Opinion
May 30, 1989
Appeal from the Supreme Court, Nassau County (Yachnin, J.).
Ordered that the order is reversed, in the exercise of discretion, without costs or disbursements, the defendant's renewed motion is granted, and her proposed answer is deemed served, on the condition that the defendant's attorney personally pays $1,500 to the plaintiff within 20 days after service upon him of a copy of this decision and order, with notice of entry; in the event that the condition is not complied with, the order is affirmed, without costs or disbursements.
The Supreme Court erred in denying the defendant's motion for relief under CPLR 3012 (d) based solely on her failure to submit an adequate affidavit of merit (see, Trapani v Imlug Seven Corp., 140 A.D.2d 690; Jones v TSS Seedman's, 131 A.D.2d 728; Mufalli v Ford Motor Co., 105 A.D.2d 642).
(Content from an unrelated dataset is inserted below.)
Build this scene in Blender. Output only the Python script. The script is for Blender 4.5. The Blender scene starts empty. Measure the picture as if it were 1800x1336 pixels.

Given this State's liberal policy toward preventing default judgments in matrimonial actions (see, D'Alleva v D'Alleva, 127 A.D.2d 732; Lucas v Lucas, 109 A.D.2d 781; Rutledge v Rutledge, 60 A.D.2d 646), the reasonable excuse proffered for the defendant's delay in answering, and the lack of prejudice to the plaintiff, the defendant should have been granted an extension of time within which to answer and to assert her counterclaim. Under the circumstances, however, we condition our reversal upon the payment by the defendant's attorney personally of $1,500 to the plaintiff to compensate him for the inconvenience and additional legal work emanating from the delay. Brown, J.P., Lawrence, Kunzeman and Kooper, JJ., concur.